City of the Dead is the sequel to Brian Keene's Bram Stoker Award winning novel The Rising. I read The Rising a couple of years back after I picked it up at a used bookstore here in town. I knew that it was a zombie book, but I was hesitant. Zombie fiction is a notoriously tough nut to crack. Most of what little I have bothered to read has been dreadfully boring. Even World War Z didn't really do it for me, which is really saying something. But The Rising, simply put, rocked. It was gory and scary and intriguing and had a killer opening scene. It had zombified animals as well as humans. And these zombies were not your typical slow, lumbering Romero zombies, but they also weren't the Danny Boyle 28 Days Later fast zombies either. These zombies were smart. They could talk. They could drive cars. They could shoot guns. They broke ALL the cardinal zombie rules according to Dan. It was a recipe for failure that instead, served up something so delectable that I could hardly believe it.

City of the Dead picks up right where The Rising left off, and because it had been so long since I had read The Rising, I had to go read the plot recap at Wikipedia. With it all coming back to me now, I dove into City of the Dead. A group of survivors of the zombie apocalypse has made their way from West Virginia to New Jersey in search of Jim Thurmond's young son. By the time City of the Dead opens, the undead population outnumbers the living by a staggering proportion. However, these zombies are not what they seem. As it turns out, a particle acceleration experiment has ripped an interdimensional hole in the universe which has allowed a demon race known as the Siqqusim to enter our world and possess the dead. The fact that the reanimated dead are possessed by demons is a cool idea and goes a long way toward explaining the intelligence that the zombie hordes possess.
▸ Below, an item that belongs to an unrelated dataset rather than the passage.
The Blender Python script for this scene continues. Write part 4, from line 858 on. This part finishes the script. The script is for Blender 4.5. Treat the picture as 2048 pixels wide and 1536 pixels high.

Surrounded on all sides in the suburban New Jersey home where they find Thurmond's son, Danny, they make a narrow escape (an absolutely thrilling series of scenes) that eventually leads them to lower Manhattan and Ramsey Tower. It's designer, billionaire Darren Ramsey, declares it to be completely impregnable and therefore, the perfect fortress against the 99.9% of the Big Apple that is now rotting and possessed by Siqqusim. Clearly, Ramsey has never heard of the unsinkable Titanic because the building is not quite as sealed off as it might appear, especially once the leader of the Siqqusim, Ob, starts rallying heavy artillery and tanks.
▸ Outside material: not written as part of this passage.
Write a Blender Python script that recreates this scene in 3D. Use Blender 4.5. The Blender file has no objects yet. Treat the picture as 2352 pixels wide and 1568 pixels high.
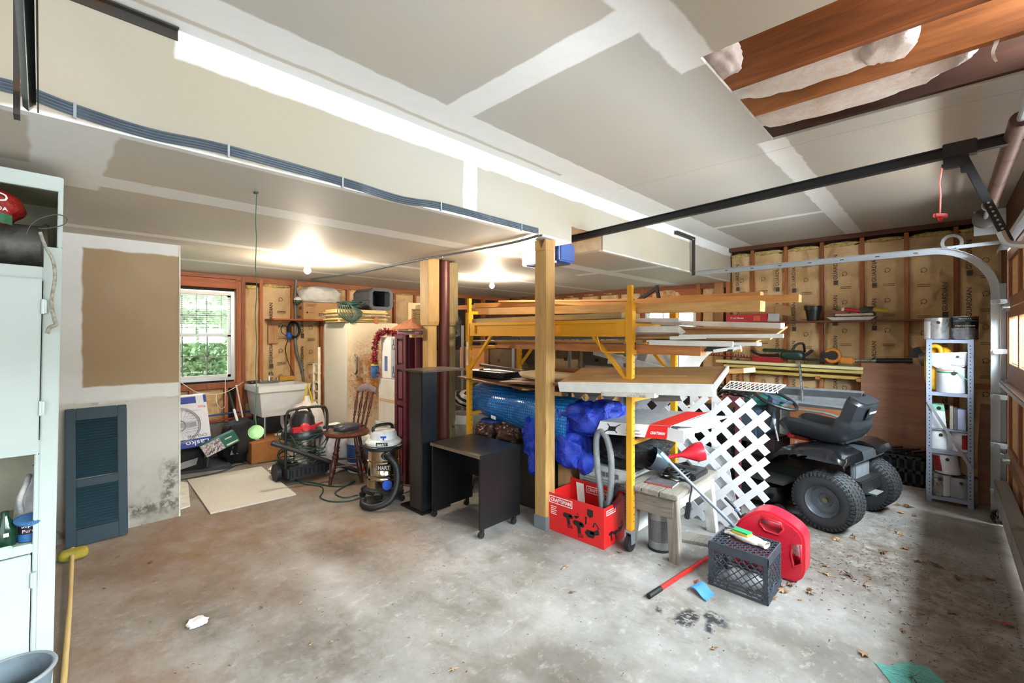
import bpy, bmesh, math, random
from math import pi, sin, cos, radians as R
from mathutils import Vector as V, Matrix as X4, noise as mn
random.seed(7)
sc = bpy.context.scene
COL = sc.collection
# ---------------- camera ----------------
F, YAW, CU, CV, EYE = 1036.0, 0.763255, 1176.0, 766.0, 1.5
cd = bpy.data.cameras.new('camera'); cam = bpy.data.objects.new('camera', cd); COL.objects.link(cam)
cam.location = (0, 0, EYE); cam.rotation_euler = (pi/2, 0, YAW)
cd.sensor_width = 36; cd.lens = 36*F/2352; cd.shift_y = -(784-CV)/2352; cd.clip_start = .02
sc.camera = cam
# ---------------- world, daylight, exposure ----------------
w = bpy.data.worlds.new('overcast_sky'); sc.world = w; w.use_nodes = True
bg = w.node_tree.nodes['Background']; bg.inputs[0].default_value = (.86, .94, 1, 1); bg.inputs[1].default_value = 3.6
sc.view_settings.view_transform = 'Standard'; sc.view_settings.look = 'None'
sc.view_settings.gamma = 1; sc.view_settings.use_curve_mapping = False; sc.view_settings.exposure = 0.12
def lamp(name, kind, loc, power, col, rot=(0,0,0), sx=1, sy=1, rad=.05):
    d = bpy.data.lights.new(name, kind); d.energy = power; d.color = col
    if kind == 'AREA': d.shape = 'RECTANGLE'; d.size = sx; d.size_y = sy
    else: d.shadow_soft_size = rad
    o = bpy.data.objects.new(name, d); COL.objects.link(o); o.location = loc; o.rotation_euler = rot
    return o
# daylight entering by the open vehicle door of the left bay, beside the camera
lamp('daylight_open_bay', 'AREA', (.40, -1.95, 1.1), 16, (.92, .96, 1), (0, R(90), 0), 2.1, 3.0)
# open sky seen through the row of panes in the overhead door
lamp('daylight_door_panes', 'AREA', (1.6, 3.3, 3.2), 7000, (.84, .92, 1), (0, R(90), 0), 3.0, 6.5)
# added fill lamp low outside the panes, brightens ceiling and back wall
lamp('drive_fill', 'AREA', (1.6, 4.6, .95), 640, (.97, .98, .95), (0, R(90), 0), 1.4, 4.4)
# daylight falling in through the two small windows from the sky above the yard
def aim(a, b): return (V(b)-V(a)).to_track_quat('-Z', 'Y').to_euler()
for p_, q_ in (((-8.2, 1.2, 4.3), (-6.4, 1.25, 1.4)), ((-3.03, 8.4, 4.3), (-3.03, 6.7, 1.4))): lamp('daylight_window', 'AREA', p_, 420, (.92, .98, 1), aim(p_, q_), 3., 2.)
# ---------------- pixel -> place helpers (photograph taken as 2352 x 1568) ----------------
fw = V((-sin(YAW), cos(YAW), 0)); rt = V((cos(YAW), sin(YAW), 0))
def ray(u, v): return fw + rt*((u-CU)/F) + V((0, 0, (CV-v)/F))
E0 = V((0, 0, EYE))
def onz(u, v, z=0.): d = ray(u, v); return E0 + d*((z-EYE)/d.z)
def onx(u, v, x): d = ray(u, v); return E0 + d*(x/d.x)
def ony(u, v, y): d = ray(u, v); return E0 + d*(y/d.y)
def dep(u, v, t): return E0 + ray(u, v)*t
def hz(p, v): return EYE + (CV-v)/F*(V((p[0], p[1], 0)).dot(fw))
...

The chain of events in a novel like City of the Dead is completely predictable, but you're not there to be surprised by the plot. In the hands of a lesser writer, it'd be a tosser. But Keene has mastered this kind of writing. Instead of being bored by the predictable plot and characters that veer a little too hard into cliche at times, I was intrigued not so much by what-happens-next as by how what-happens-next happens. The smart zombies really work even though for me, they really shouldn't. Their intentions are clear (kill all humans by whatever means possible) and they really are pure and unadulterated evil. The writing is graphic and bloody and gory. So vivid are the descriptions of what's taking place in the novel that what's usually necessary to really seal the deal with zombies - the visuals - are rendered superfluous. You can see it in your head. And that is why good zombie fiction is so hard to find. Usually, you need the visuals. With Keene's zombie novels, you simply don't.

It's been a long time since I read a book this quickly - it really held my attention and interest. It's not great literature or anything, but who says a good book has to be? Fans of zombies and horror fiction in general will certainly enjoy both The Rising and City of the Dead. They are leaps and bounds better than some of the other mid-level horror fiction I've read and the best zombie fiction I've read. Of note, Keene has also written another unrelated zombie novel, Dead Sea, which features more traditional slow zombies which is a hell of a read as well.

I was originally supposed to read this book last summer when we were on vacation, but it disappeared part way through the trip and I couldn't find it. I found it under the driver's side seat when I was looking for my sunglasses. Clearly, we need to clean the car more frequently.